Quando parlo di living culture, intendo un certo modo di vivere le relazioni di comunità. Qui chi fa l’olio lo fa in primo luogo per consumo personale, ad esempio, e la produzione agricola e artigiana è espressione del territorio, si rivolge ad esso prima che a turisti o a una immagine “esterna” di sé. Questo è un valore che altrove forse si è perso, e che con Wonder Grottole cerchiamo di valorizzare e preservare. Ci siamo presentati anche ad Airbnb come destinazione turistica a contatto vero con la propria comunità.

Oltre ai progetti residenziali e alle esperienze sul territorio, Wonder Grottole si sta muovendo anche in direzione formativa, ponendosi come sviluppatore di figure nuove per i paesi e le aree interne…

Esattamente. Abbiamo iniziato a teorizzare la figura del village host, un attivatore di comunità in grado di creare connessioni e ridare vita ai paesi.

Si tratta di una figura nuova che, con l’avanzare dei processi di riabitazione dei territori marginali, diventerà sempre più necessaria: un facilitatore di comunità (che faccia da ponte tra “locali” e “esterni”, ma anche da mediatore interno, in grado di comprendere bisogni e conflitti delle singole realtà locali), ma anche con competenze in termini di business, di politica attiva e di design dei servizi. Insomma una figura composita e innovativa.

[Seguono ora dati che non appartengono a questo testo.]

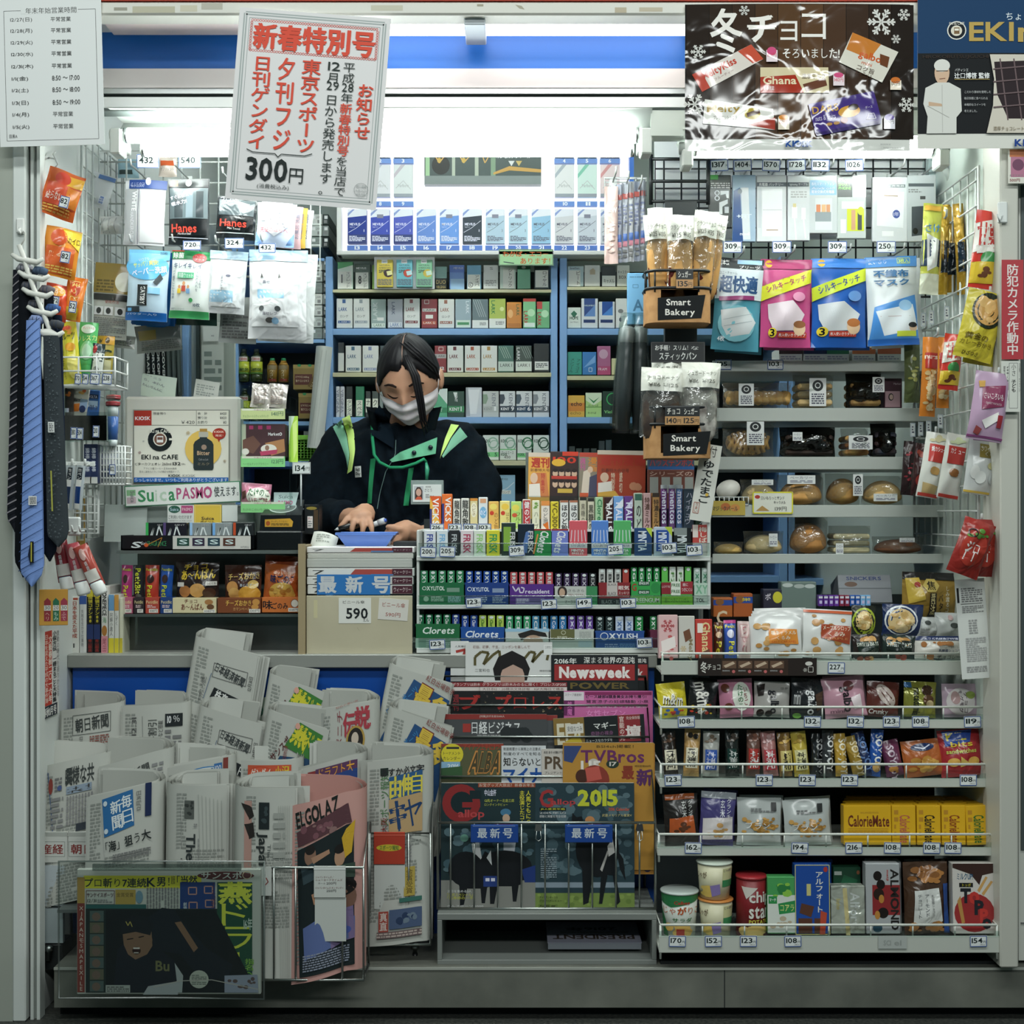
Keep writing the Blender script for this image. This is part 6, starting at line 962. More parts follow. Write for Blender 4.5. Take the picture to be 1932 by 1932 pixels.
for sx,sh,el,wr in((-1,V(-.438,.77,1.225),V(-.51,.70,1.03),V(-.41,.55,1.045)),(1,V(-.142,.77,1.225),V(-.075,.70,1.015),V(-.205,.56,1.0))):
 b.tube([V(-.29+sx*.04,.77,1.24),sh,sh*.55+el*.45+Vector((sx*.012,0,0)),el,(el+wr)/2,wr],[.075,.076,.073,.068,.056,.043],JK,16)
 b.ball(tuple(sh),.074,JK,12);b.ball(tuple(el),.066,JK,12)
jacket=fuse(b,'jacket',clerk,JK,.0065,.5,6)
rg=random.Random(5)
for v in jacket.data.vertices:
 c=v.co;d=.0035*math.sin(c.z*46+c.x*60+9*math.sin(c.x*14))+.002*math.sin(c.x*90-c.z*70)
 v.co=c+v.normal*d
bv=BVHTree.FromPolygons([v.co.copy()for v in jacket.data.vertices],[tuple(p.vertices)for p in jacket.data.polygons])
camp=Vector((0,CAMY,CAMZ))-PO
def on(px,py,off=.003):
 d=(W(px,py,.7)-camp).normalized();h,n,i,ds=bv.ray_cast(camp,d)
 return h-d*off if h else W(px,py,.66)
def drape(name,left,right,mat,off=.003,n=14,parent=jacket,nu=4):
 def ip(p,t):
  k=t*(len(p)-1);i=min(int(k),len(p)-2);f=k-i
  return p[i][0]+(p[i+1][0]-p[i][0])*f,p[i][1]+(p[i+1][1]-p[i][1])*f
 b=B()
 def g(u,v):
  a,c=ip(left,v),ip(right,v);x,y=a[0]+(c[0]-a[0])*u,a[1]+(c[1]-a[1])*u
  e=0 if 0<u<1 else.002
  return tuple(on(x,y,off-e))
 b.grid(g,nu,n,mat);return b.make(name,parent)
LIME=M('cdea86','c');REFL=M('7fb59a','c');GRN=M('2f8a5c','c');MINT=M('6fb592','c')
drape('lime_stripe',[(645,790),(655,820),(660,860),(655,894)],[(660,783),(668,815),(670,850),(664,888)],LIME)
drape('reflective_stripe',[(628,806),(640,830),(652,862),(656,884)],[(644,792),(654,822),(659,856),(657,876)],REFL)
drape('lime_stripe',[(851,800),(840,826),(833,850),(830,866)],[(866,802),(850,826),(840,846),(832,860)],LIME)
drape('reflective_stripe',[(868,806),(852,826),(842,846),(834,860)],[(882,824),(866,836),(850,850),(836,864)],REFL)
drape('green_trim',[(699,866),(697,890),(695,920),(693,950)],[(709,864),(706,890),(703,920),(701,950)],GRN)
drape('green_trim',[(771,884),(768,905),(764,930),(761,954)],[(781,882),(777,905),(774,930),(771,954)],GRN)
drape('zipper',[(746,830),(745,860),(727,890),(716,930),(711,960)],[(747.5,830),(746.5,860),(728.5,890),(717.5,930),(712.5,960)],M('6f8a88','g'))
p=drape('name_patch',[(669,880),(670,901)],[(681,879),(682,900)],M('d8dcd8','c'),n=6)
b=B();b.art(lambda u,v,e:tuple(on(669+13*u,880+21*v,.0045+e)),13,21,'b 2 3 10 9 222 NeX;b 2 11 11 18 222 Day','c',e0=.0003);b.make('patch_lettering',p)
b=B();nk=W(760,812,.68)
def collar(u,v):
 a=R(-132+264*u);r=.078+.020*v;return tuple(nk+Vector((r*1.0*math.sin(a)*-1,.035+r*.95*math.cos(a),-.01+.075*v-.03*abs(math.cos(a))*(1 if math.cos(a)<0 else 0))))
b.grid(lambda u,v:collar(u,v),30,6,JK);b.grid(lambda u,v:tuple(Vector(collar(u,v))*1+(nk-Vector(collar(u,v)))*.04),30,6,JK)
b.make('collar',jacket)
drape('collar_side',[(716,764),(706,778),(698,800),(701,820)],[(733,790),(740,812),(744,828),(742,846)],M('0c1822','c'),.014,10)
def flap(u,v):
 a=(735+40*u,868-30*u)if u<.5 else(755+70*(u-.5)*2,853-28*(u-.5)*2);c=(740+82*u,872-16*u)
 return on(a[0]+(c[0]-a[0])*v,a[1]+(c[1]-a[1])*v,.016+.012*u)
b=B();b.grid(lambda u,v:tuple(flap(u,v)),12,5,MINT);b.grid(lambda u,v:tuple(flap(u,v)+Vector((0,.004,0))),12,5,JK);fl=b.make('collar_flap',jacket)
for u in(.62,.9):c=flap(u,.5);b=B();b.lathe([(0,-.002),(.006,-.001),(.006,.001),(.003,.002),(0,.002)],M('14202a','s'),12);q=b.make('snap_button',fl,c-Vector((0,.003,0)),(90,0,0))
b=B();pts=[(702,800),(703,830),(706,858),(716,872),(735,882),(760,882),(785,874),(800,866),(804,872)]
b.tube([on(x,y,.03 if y>855 else.012)for x,y in pts],.0042,M('2c8a60','c'),8);ly=b.make('lanyard',clerk)
b=B();b.tube([on(804,872,.03),on(806,885,.032),on(805,905,.032)],[.003,.006,.004],M('3f9a78','s'),8);b.make('clip',ly)
Yb=.58;c=W(806,929,Yb);s=sc(Yb);b=B();b.box(-31*s,31*s,0,.004,-23*s,23*s,M('8a9694','s'),.003);b.box(-27*s,27*s,-.0015,0,-18*s,15*s,M('d8dcda','g'))
b.art(lambda u,v,e:((-27+54*u)*s,-.0015-e,(15-33*v)*s),54,33,'r 2 3 20 29 b8bcc0;p 3a2a26 4 28 4 12 8 5 14 5 18 12 18 28;e 6 8 16 22 c8a090;p c85a40 4 29 8 23 15 23 18 29;t 24 3 34 6 555 販売員;t 22 8 36 14 333 さとう;r 44 22 52 29 c8d0d0;g 24 18 40 26 888 3','g');b.make('badge',ly,c)
def face(x,z,off):
 best=None
 q=Vector((x/.075,-1,z/.112));xx,zz=q.x,q.z
 r2=min(.97,xx*xx+zz*zz);q=Vector((xx,-math.sqrt(1-r2),zz)).normalized();p=headp(q);n=Vector((q.x*.6,-1,q.z*.2)).normalized()
 return HM@(p+n*off)
b=B();WM=M('ece4e8','c')
def msk(u,v):
 a=R((u-.5)*148);zz=(-.014-.086*v+.004*math.cos(a)**2*(1-v)-.010*v*(1-abs(2*u-1)))/.112;zz=max(zz,-.97);cp=math.sqrt(1-zz*zz)
 p=headp(Vector((math.sin(a)*cp,-math.cos(a)*cp,zz)),1,0);n=Vector((math.sin(a),-math.cos(a),0))
 g=math.exp(-((u-.5)/.13)**2)
 return tuple(HM@(p+n*(.005+.022*g*(1-.35*v)+.006*math.sin(math.pi*v)+-.0032*math.sin(v*7*math.pi)*math.sin(math.pi*u))))
b.grid(msk,28,26,WM);m_=b.make('face_mask',clerk)
for sx in(-1,1):
 b=B();e=Vector((sx*.08,.008,.004));b.tube([Vector(msk(0 if sx<0 else 1,.05)),HM@(e+Vector((0,-.03,.0))),HM@(e+Vector((0,-.004,.014))),HM@(e+Vector((0,.0,-.02))),Vector(msk(0 if sx<0 else 1,.9))],.0013,WM,6);b.make('ear_loop',m_)
for sx in(-1,1):
 b=B();b.tube([face(sx*x,z,.001)for x,z in((.016,.023),(.026,.027),(.038,.026),(.050,.019))],[.0022,.003,.0026,.0012],M('2a201e','c'),8);b.make('eyebrow',clerk)
 b=B();b.tube([face(sx*x,z,.0005)for x,z in((.016,-.006),(.023,-.0095),(.031,-.0105),(.040,-.008),(.046,-.004))],[.0008,.0016,.002,.0017,.0008],M('1a1414','c'),8)
 b.tube([face(sx*x,z,.0)for x,z in((.017,.001),(.025,.005),(.034,.005),(.045,.0))],[.0004,.0008,.0008,.0004],M('8a6450','k'),6);b.make('eyelid',clerk)
b=B()
def hairp(u,v):
 t=2*math.pi*u;p=math.pi*v;q=Vector((math.cos(t)*math.sin(p),math.sin(t)*math.sin(p),math.cos(p)))
 hl=.53-1.1*max(0,abs(q.x-.03)-.36)**1.5+.10*math.exp(-((q.x-.05)/.07)**2)
 cut=q.y<.12 and q.z<hl and abs(q.x)<.97
 k=1.085+.012*math.sin(t*26+4*p)*math.sin(p)*.5+.006*math.sin(t*61)
 part=.030*math.exp(-((q.x-.05)/.05)**2)*(q.z>.3)*(q.y<.35)
 if cut:k=.9
 elif q.z<hl+.10 and q.y<.12:k-=.055*(1-(q.z-hl)/.10)
 if q.z<-.45:k=.93
 return tuple(HM@headp(q,k-part))
b.grid(hairp,120,84,HAIR)
b.ball(tuple(HM@Vector((0,.105,-.045))),(.036,.03,.05),HAIR,14)
hr=b.make('hair',clerk)
for k,(x,off)in enumerate(((.020,.0),(.026,.003),(.032,.001))):
 b=B();b.tube([HM@Vector((.012+k*.004,-.072,.098)),HM@Vector((x+.012,-.100,.052)),HM@Vector((x+.018,-.116,-.005)),HM@Vector((x+.019,-.122,-.06)),HM@Vector((x+.022+off,-.118,-.105+k*.012))],[.004,.0055,.0042,.003,.0008],HAIR,8);b.make('loose_lock',hr)
for k,(x0,sgn)in enumerate(((.0,1),(.01,1),(.02,1))):
 b=B();b.tube([HM@Vector((x0,-.04,.12)),HM@Vector((x0+sgn*.03,-.066,.103)),HM@Vector((x0+sgn*.064,-.05,.05)),HM@Vector((sgn*.082,-.015,-.0))],[.002,.003,.003,.001],HAIR,6);b.make('hair_strand',hr)
b=B();b.tube([HM@(headp(Vector((.05,-math.sin(a),math.cos(a))).normalized())*1.062)for a in(.82,.6,.4,.2,0,-.2)],[.0005,.0012,.0015,.0015,.001,.0005],M('9a7868','k'),6);b.make('parting',hr)
b=B();TR=M('14181c','c')
for sx in(-1,1):b.tube([V(-.29+sx*.07,.8,.9),V(-.29+sx*.085,.79,.48),V(-.29+sx*.09,.80,.07)],[.105,.082,.072],TR,14)
b.ball(tuple(V(-.29,.8,.86)),(.17,.125,.12),TR,16);b.make('trousers',clerk)
for sx in(-1,1):b=B();b.ball(tuple(V(-.29+sx*.09,.77,.045)),(.05,.12,.045),M('101214','s'),14);b.make('shoe',clerk)
def pen(lab,a,c,r,segs):
 A,C_=Vector(a),Vector(c);o=thing('pen',lab,'pen',A);d=C_-A
 for nm,f0,f1,col,k in segs:b=B();b.tube([d*f0,d*f1],[r*k[0],r*k[1]],M(col,'s'),10);b.make(nm,o)
pen('thick white ballpoint pen held in the clerk hand over the tray',at(700,992,.468),at(729,981,.455),.007,(('barrel',0,.8,'d4d8dc',(1,1)),('push_button',.8,1,'3a5ab0',(.8,.6)),('pocket_clip',.5,.9,'b8bcc0',(1.15,1.15))))
pen('black pen with a silver tip lying under the clerk fingers',at(631,1000,.44),at(672,988,.455),.006,(('tip',0,.18,'a8acac',(.15,.8)),('barrel',.18,1,'1a1c1e',(1,1))))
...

Abbiamo così lanciato l’idea di creare una School for Village Host, scuola di formazione per i primi attivatori di comunità, su scala non solo italiana ma anche europea: è un progetto sperimentale, avviato il 1 gennaio 2022 e che giungerà a termine il prossimo 31 dicembre.

Al momento è in corso di svolgimento il primo training, per il quale sono stati selezionati 40 partecipanti su 162 richieste da tutta Europa: abbiamo dato la priorità a chi aveva progetti già attivi sul proprio territorio, così da offrire una formazione concreta che si poggiasse già su un minimo di esperienza. Il training prevede un primo step online e lo sviluppo di un progetto pilota da implementare localmente, più una parte residenziale a Grottole che coinvolgerà 20 partecipanti.

Qual è l’obiettivo finale della School?

La scuola vuole essere una prima condivisione pratica di esperienze diverse da territori e stati diversi, per uscire poi con documento programmatico di policy pubblica su scala europea che faccia emergere il bisogno di sostegno a nuove professionalità e competenze per creare nuove strade sui territori.

Da Casa Netural a Wonder Grottole, passando per la School e i numerosi progetti attivati finora, l’obiettivo ultimo è sempre il medesimo: condivisione, valorizzazione, sviluppo, opportunità per i territori. Per tutte quelle “Italie sfigate” che, come Grottole, oggi possono diventare vere fucine di cambiamento e innovazione.